Analysis of SEBI (Issue of Capital and Disclosure Requirements) Regulations 2009 (ICDR Regulations) relating to public offer of securities
(a) Regulation 26(4) of ICDR Regulations mentions that an issuer shall not make an allotment pursuant to a public issue if the number of prospective allottees is less than 1000. It has been contended by Sahara that no listing is permitted if the number of allottees are less than 1000 whereas the plain reading of the Section 67(3) suggests that the company issuing securities to fifty or more persons would require their securities listed on any recognized Stock Exchange. If a company has attracted Section 67(3) of the Act, then it has to comply with various statutory requirements such as registering the prospectus with Registrar before making the public issue (Section 60), making an application to list their securities to recognized Stock Exchanges (Section 73) etc. It has to further comply with the provisions of SEBI Act and guidelines of SEBI namely ICDR Regulations. Thus, once the issuer decides to offer its securities by way of shares or debentures to 50 or more persons, then the issue is an offer to public at large and has to comply with ICDR guidelines and Regulation 26(4) mandates that an issuer shall not make an allotment pursuant to a public issue if the number of prospective allottees is less than 1000 only to ensure that there is sufficient liquidity in the securities post listing.

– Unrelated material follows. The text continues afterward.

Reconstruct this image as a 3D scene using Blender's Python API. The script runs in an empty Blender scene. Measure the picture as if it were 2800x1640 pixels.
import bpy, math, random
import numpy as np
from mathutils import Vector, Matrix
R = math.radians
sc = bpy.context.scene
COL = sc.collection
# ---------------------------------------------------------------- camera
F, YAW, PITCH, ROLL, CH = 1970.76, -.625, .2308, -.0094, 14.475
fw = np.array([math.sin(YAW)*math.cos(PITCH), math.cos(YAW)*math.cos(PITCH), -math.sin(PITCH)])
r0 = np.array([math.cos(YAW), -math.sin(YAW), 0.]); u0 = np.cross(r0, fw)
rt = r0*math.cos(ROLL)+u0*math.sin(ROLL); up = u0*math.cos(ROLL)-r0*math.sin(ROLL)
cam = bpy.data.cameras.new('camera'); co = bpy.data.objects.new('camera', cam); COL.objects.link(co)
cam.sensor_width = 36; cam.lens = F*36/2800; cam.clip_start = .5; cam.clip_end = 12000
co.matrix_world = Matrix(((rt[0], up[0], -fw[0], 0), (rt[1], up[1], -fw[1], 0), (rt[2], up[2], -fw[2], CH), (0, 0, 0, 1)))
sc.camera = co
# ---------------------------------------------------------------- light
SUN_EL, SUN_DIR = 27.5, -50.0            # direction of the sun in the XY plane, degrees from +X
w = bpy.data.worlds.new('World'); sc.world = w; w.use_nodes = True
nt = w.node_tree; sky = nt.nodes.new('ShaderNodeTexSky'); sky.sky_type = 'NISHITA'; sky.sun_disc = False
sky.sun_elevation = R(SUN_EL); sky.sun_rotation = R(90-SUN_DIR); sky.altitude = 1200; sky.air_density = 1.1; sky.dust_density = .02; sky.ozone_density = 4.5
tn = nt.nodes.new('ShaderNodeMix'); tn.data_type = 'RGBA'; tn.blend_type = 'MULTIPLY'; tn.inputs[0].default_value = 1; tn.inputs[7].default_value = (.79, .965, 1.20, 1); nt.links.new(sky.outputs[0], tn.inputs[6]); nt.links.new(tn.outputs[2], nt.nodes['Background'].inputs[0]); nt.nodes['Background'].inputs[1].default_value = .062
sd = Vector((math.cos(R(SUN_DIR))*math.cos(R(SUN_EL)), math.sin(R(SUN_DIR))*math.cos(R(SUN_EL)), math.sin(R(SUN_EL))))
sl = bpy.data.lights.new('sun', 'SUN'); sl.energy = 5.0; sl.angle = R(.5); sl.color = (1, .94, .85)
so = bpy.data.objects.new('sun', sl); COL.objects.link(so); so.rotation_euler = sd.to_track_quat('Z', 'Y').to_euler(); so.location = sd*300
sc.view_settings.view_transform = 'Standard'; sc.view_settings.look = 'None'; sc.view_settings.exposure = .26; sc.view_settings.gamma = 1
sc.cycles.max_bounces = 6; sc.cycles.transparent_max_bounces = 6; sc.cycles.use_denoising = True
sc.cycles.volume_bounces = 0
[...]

(b) As per Regulation 6 of the ICDR Regulations, no issuer shall make a public issue unless a Draft offer document has been filed with SEBI through the lead Merchant Banker at least thirty days prior to registering the prospectus / Red Herring prospectus with the Registrar of Companies. Sahara Group did not file the draft offer document with SEBI for processing before filing the Red Herring Prospectus with Registrar since their issue of OFCD is offer to public and has violated Regulation 6 of the ICDR Regulations and upon analysis one can safely mention that the Sahara Group has violated many other ICDR Regulations relating to the issue of OFCD.
Conclusion
The intention of the Companies Act as well as SEBI are very clear and subscriptttion received from a group of investors pursuant to an offer of shares or debentures, if it exceeds fifty or more in number should be classified as a "public issue" and cannot be treated as "private placement". SEBI’s ICDR Guidelines have been framed to provide necessary checks and balances in the public issue frame work. Regulations include inter-alia eligibility norms for the issuers, requirement of promoter’s contribution and lock in, IPO grading, comprehensive disclosure requirements in prospectus and guidelines for issue process etc. Further, in the case of OFCD additional requirements relating to credit rating, appointment of Debenture Trustee, to create Debenture Redemption Reserve are to be complied with by an issuer. In view of the above analysis, it appears that Sahara has prima facie has violated various Sections of the Companies Act as well as the ICDR Regulations of SEBI. The tussle between Sahara and SEBI with respect to the issue of OFCD is sub judice. The final judgement of Supreme Court will definitely settle whether the issue relating to OFCD is a public issue or not and will also settle various other issues relating to offer of public issue of Securities and the jurisdiction of SEBI.